- _AIM_: Transcribe every line of the records verbatim.

-=-=-=-=-

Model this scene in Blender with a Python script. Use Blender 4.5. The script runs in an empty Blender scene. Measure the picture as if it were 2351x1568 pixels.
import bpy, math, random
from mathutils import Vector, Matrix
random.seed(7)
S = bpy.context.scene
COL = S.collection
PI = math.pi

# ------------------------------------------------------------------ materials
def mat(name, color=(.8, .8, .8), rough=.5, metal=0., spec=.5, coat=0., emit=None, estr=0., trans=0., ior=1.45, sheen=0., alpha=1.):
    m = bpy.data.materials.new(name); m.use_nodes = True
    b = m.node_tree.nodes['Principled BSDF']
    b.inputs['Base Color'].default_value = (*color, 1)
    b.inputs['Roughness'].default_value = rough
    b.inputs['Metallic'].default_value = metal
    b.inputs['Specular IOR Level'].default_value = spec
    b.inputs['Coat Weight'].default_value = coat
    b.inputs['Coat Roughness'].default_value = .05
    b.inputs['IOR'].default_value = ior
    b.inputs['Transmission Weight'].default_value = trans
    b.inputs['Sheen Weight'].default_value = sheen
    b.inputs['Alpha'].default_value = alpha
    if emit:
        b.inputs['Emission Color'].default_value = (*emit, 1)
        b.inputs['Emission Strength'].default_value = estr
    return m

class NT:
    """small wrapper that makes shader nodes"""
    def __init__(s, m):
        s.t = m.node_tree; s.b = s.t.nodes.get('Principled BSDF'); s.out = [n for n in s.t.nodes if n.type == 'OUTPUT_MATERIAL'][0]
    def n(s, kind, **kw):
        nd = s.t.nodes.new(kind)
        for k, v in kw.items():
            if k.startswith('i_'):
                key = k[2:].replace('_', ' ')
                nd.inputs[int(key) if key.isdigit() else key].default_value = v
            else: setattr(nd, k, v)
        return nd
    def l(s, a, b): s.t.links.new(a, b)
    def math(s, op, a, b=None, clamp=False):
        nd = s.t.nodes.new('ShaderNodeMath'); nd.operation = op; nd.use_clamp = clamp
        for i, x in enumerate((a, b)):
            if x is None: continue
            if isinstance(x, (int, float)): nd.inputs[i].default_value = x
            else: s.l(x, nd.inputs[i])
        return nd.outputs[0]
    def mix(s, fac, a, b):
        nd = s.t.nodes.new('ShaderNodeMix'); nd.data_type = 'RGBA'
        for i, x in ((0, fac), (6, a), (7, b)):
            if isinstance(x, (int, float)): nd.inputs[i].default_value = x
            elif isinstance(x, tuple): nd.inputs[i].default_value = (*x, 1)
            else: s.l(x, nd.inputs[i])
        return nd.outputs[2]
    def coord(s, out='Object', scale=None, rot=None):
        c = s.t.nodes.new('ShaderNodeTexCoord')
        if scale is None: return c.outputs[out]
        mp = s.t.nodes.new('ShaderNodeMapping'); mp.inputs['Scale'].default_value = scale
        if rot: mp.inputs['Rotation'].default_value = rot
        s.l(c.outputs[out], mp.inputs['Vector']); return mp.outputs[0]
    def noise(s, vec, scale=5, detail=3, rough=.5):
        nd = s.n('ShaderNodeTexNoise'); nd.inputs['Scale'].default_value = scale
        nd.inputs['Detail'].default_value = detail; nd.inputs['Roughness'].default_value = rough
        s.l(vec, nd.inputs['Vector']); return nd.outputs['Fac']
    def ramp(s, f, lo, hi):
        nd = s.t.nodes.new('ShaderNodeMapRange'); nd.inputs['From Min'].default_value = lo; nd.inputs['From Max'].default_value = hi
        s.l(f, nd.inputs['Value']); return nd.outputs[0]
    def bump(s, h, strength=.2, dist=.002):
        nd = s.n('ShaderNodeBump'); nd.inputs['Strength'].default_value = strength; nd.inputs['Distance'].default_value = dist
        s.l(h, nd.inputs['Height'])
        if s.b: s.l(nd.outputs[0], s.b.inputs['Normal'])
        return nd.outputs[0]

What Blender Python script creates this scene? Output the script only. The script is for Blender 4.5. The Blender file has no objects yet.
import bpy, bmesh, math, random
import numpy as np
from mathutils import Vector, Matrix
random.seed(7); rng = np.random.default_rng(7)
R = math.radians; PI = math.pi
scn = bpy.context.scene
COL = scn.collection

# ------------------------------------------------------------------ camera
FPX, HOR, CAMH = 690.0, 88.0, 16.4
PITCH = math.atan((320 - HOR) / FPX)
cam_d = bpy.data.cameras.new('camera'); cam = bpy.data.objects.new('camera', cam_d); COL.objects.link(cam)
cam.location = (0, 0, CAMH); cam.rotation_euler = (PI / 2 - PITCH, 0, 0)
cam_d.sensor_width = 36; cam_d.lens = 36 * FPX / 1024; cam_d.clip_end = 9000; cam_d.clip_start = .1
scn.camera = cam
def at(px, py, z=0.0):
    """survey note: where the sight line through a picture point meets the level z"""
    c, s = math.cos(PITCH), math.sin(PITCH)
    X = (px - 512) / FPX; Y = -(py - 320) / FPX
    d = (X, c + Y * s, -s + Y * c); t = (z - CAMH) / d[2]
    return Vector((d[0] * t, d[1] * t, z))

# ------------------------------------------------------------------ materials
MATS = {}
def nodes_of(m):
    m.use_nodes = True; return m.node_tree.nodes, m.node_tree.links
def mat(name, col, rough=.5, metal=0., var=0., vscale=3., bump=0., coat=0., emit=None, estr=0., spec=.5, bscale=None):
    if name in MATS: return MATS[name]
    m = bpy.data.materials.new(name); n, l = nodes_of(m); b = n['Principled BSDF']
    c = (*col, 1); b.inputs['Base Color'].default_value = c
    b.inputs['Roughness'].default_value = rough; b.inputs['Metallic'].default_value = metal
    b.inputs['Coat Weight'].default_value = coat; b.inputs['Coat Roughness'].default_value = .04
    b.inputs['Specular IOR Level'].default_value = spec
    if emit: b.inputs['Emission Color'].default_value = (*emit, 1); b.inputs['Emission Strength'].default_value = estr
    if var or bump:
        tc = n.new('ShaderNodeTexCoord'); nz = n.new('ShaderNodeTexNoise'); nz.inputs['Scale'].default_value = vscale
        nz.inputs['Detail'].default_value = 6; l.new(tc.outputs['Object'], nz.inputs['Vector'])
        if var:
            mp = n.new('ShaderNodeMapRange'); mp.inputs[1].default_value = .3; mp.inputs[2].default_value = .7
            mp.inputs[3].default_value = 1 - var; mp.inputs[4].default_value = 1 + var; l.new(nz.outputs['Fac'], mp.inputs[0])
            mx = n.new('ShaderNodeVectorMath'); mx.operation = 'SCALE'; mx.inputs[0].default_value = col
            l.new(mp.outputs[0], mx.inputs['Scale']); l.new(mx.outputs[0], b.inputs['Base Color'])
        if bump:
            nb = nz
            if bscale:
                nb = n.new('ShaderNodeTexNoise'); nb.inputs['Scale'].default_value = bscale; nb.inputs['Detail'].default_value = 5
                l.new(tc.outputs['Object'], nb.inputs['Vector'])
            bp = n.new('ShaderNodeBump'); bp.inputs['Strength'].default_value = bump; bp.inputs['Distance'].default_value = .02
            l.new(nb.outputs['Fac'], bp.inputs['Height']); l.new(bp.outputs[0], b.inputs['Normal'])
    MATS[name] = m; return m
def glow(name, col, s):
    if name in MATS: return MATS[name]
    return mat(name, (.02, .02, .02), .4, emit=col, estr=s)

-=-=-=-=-

- _WRITTEN ANSWER_:
Model this scene in Blender with a Python script. Use Blender 4.5. The script runs in an empty Blender scene. Measure the picture as if it were 2351x1568 pixels.
import bpy, math, random
from mathutils import Vector, Matrix
random.seed(7)
S = bpy.context.scene
COL = S.collection
PI = math.pi

# ------------------------------------------------------------------ materials
def mat(name, color=(.8, .8, .8), rough=.5, metal=0., spec=.5, coat=0., emit=None, estr=0., trans=0., ior=1.45, sheen=0., alpha=1.):
    m = bpy.data.materials.new(name); m.use_nodes = True
    b = m.node_tree.nodes['Principled BSDF']
    b.inputs['Base Color'].default_value = (*color, 1)
    b.inputs['Roughness'].default_value = rough
    b.inputs['Metallic'].default_value = metal
    b.inputs['Specular IOR Level'].default_value = spec
    b.inputs['Coat Weight'].default_value = coat
    b.inputs['Coat Roughness'].default_value = .05
    b.inputs['IOR'].default_value = ior
    b.inputs['Transmission Weight'].default_value = trans
    b.inputs['Sheen Weight'].default_value = sheen
    b.inputs['Alpha'].default_value = alpha
    if emit:
        b.inputs['Emission Color'].default_value = (*emit, 1)
        b.inputs['Emission Strength'].default_value = estr
    return m

class NT:
    """small wrapper that makes shader nodes"""
    def __init__(s, m):
        s.t = m.node_tree; s.b = s.t.nodes.get('Principled BSDF'); s.out = [n for n in s.t.nodes if n.type == 'OUTPUT_MATERIAL'][0]
    def n(s, kind, **kw):
        nd = s.t.nodes.new(kind)
        for k, v in kw.items():
            if k.startswith('i_'):
                key = k[2:].replace('_', ' ')
                nd.inputs[int(key) if key.isdigit() else key].default_value = v
            else: setattr(nd, k, v)
        return nd
    def l(s, a, b): s.t.links.new(a, b)
    def math(s, op, a, b=None, clamp=False):
        nd = s.t.nodes.new('ShaderNodeMath'); nd.operation = op; nd.use_clamp = clamp
        for i, x in enumerate((a, b)):
            if x is None: continue
            if isinstance(x, (int, float)): nd.inputs[i].default_value = x
            else: s.l(x, nd.inputs[i])
        return nd.outputs[0]
    def mix(s, fac, a, b):
        nd = s.t.nodes.new('ShaderNodeMix'); nd.data_type = 'RGBA'
        for i, x in ((0, fac), (6, a), (7, b)):
            if isinstance(x, (int, float)): nd.inputs[i].default_value = x
            elif isinstance(x, tuple): nd.inputs[i].default_value = (*x, 1)
            else: s.l(x, nd.inputs[i])
        return nd.outputs[2]
    def coord(s, out='Object', scale=None, rot=None):
        c = s.t.nodes.new('ShaderNodeTexCoord')
        if scale is None: return c.outputs[out]
        mp = s.t.nodes.new('ShaderNodeMapping'); mp.inputs['Scale'].default_value = scale
        if rot: mp.inputs['Rotation'].default_value = rot
        s.l(c.outputs[out], mp.inputs['Vector']); return mp.outputs[0]
    def noise(s, vec, scale=5, detail=3, rough=.5):
        nd = s.n('ShaderNodeTexNoise'); nd.inputs['Scale'].default_value = scale
        nd.inputs['Detail'].default_value = detail; nd.inputs['Roughness'].default_value = rough
        s.l(vec, nd.inputs['Vector']); return nd.outputs['Fac']
    def ramp(s, f, lo, hi):
        nd = s.t.nodes.new('ShaderNodeMapRange'); nd.inputs['From Min'].default_value = lo; nd.inputs['From Max'].default_value = hi
        s.l(f, nd.inputs['Value']); return nd.outputs[0]
    def bump(s, h, strength=.2, dist=.002):
        nd = s.n('ShaderNodeBump'); nd.inputs['Strength'].default_value = strength; nd.inputs['Distance'].default_value = dist
        s.l(h, nd.inputs['Height'])
        if s.b: s.l(nd.outputs[0], s.b.inputs['Normal'])
        return nd.outputs[0]

What Blender Python script creates this scene? Output the script only. The script is for Blender 4.5. The Blender file has no objects yet.
import bpy, bmesh, math, random
import numpy as np
from mathutils import Vector, Matrix
random.seed(7); rng = np.random.default_rng(7)
R = math.radians; PI = math.pi
scn = bpy.context.scene
COL = scn.collection

# ------------------------------------------------------------------ camera
FPX, HOR, CAMH = 690.0, 88.0, 16.4
PITCH = math.atan((320 - HOR) / FPX)
cam_d = bpy.data.cameras.new('camera'); cam = bpy.data.objects.new('camera', cam_d); COL.objects.link(cam)
cam.location = (0, 0, CAMH); cam.rotation_euler = (PI / 2 - PITCH, 0, 0)
cam_d.sensor_width = 36; cam_d.lens = 36 * FPX / 1024; cam_d.clip_end = 9000; cam_d.clip_start = .1
scn.camera = cam
def at(px, py, z=0.0):
    """survey note: where the sight line through a picture point meets the level z"""
    c, s = math.cos(PITCH), math.sin(PITCH)
    X = (px - 512) / FPX; Y = -(py - 320) / FPX
    d = (X, c + Y * s, -s + Y * c); t = (z - CAMH) / d[2]
    return Vector((d[0] * t, d[1] * t, z))

# ------------------------------------------------------------------ materials
MATS = {}
def nodes_of(m):
    m.use_nodes = True; return m.node_tree.nodes, m.node_tree.links
def mat(name, col, rough=.5, metal=0., var=0., vscale=3., bump=0., coat=0., emit=None, estr=0., spec=.5, bscale=None):
    if name in MATS: return MATS[name]
    m = bpy.data.materials.new(name); n, l = nodes_of(m); b = n['Principled BSDF']
    c = (*col, 1); b.inputs['Base Color'].default_value = c
    b.inputs['Roughness'].default_value = rough; b.inputs['Metallic'].default_value = metal
    b.inputs['Coat Weight'].default_value = coat; b.inputs['Coat Roughness'].default_value = .04
    b.inputs['Specular IOR Level'].default_value = spec
    if emit: b.inputs['Emission Color'].default_value = (*emit, 1); b.inputs['Emission Strength'].default_value = estr
    if var or bump:
        tc = n.new('ShaderNodeTexCoord'); nz = n.new('ShaderNodeTexNoise'); nz.inputs['Scale'].default_value = vscale
        nz.inputs['Detail'].default_value = 6; l.new(tc.outputs['Object'], nz.inputs['Vector'])
        if var:
            mp = n.new('ShaderNodeMapRange'); mp.inputs[1].default_value = .3; mp.inputs[2].default_value = .7
            mp.inputs[3].default_value = 1 - var; mp.inputs[4].default_value = 1 + var; l.new(nz.outputs['Fac'], mp.inputs[0])
            mx = n.new('ShaderNodeVectorMath'); mx.operation = 'SCALE'; mx.inputs[0].default_value = col
            l.new(mp.outputs[0], mx.inputs['Scale']); l.new(mx.outputs[0], b.inputs['Base Color'])
        if bump:
            nb = nz
            if bscale:
                nb = n.new('ShaderNodeTexNoise'); nb.inputs['Scale'].default_value = bscale; nb.inputs['Detail'].default_value = 5
                l.new(tc.outputs['Object'], nb.inputs['Vector'])
            bp = n.new('ShaderNodeBump'); bp.inputs['Strength'].default_value = bump; bp.inputs['Distance'].default_value = .02
            l.new(nb.outputs['Fac'], bp.inputs['Height']); l.new(bp.outputs[0], b.inputs['Normal'])
    MATS[name] = m; return m
def glow(name, col, s):
    if name in MATS: return MATS[name]
    return mat(name, (.02, .02, .02), .4, emit=col, estr=s)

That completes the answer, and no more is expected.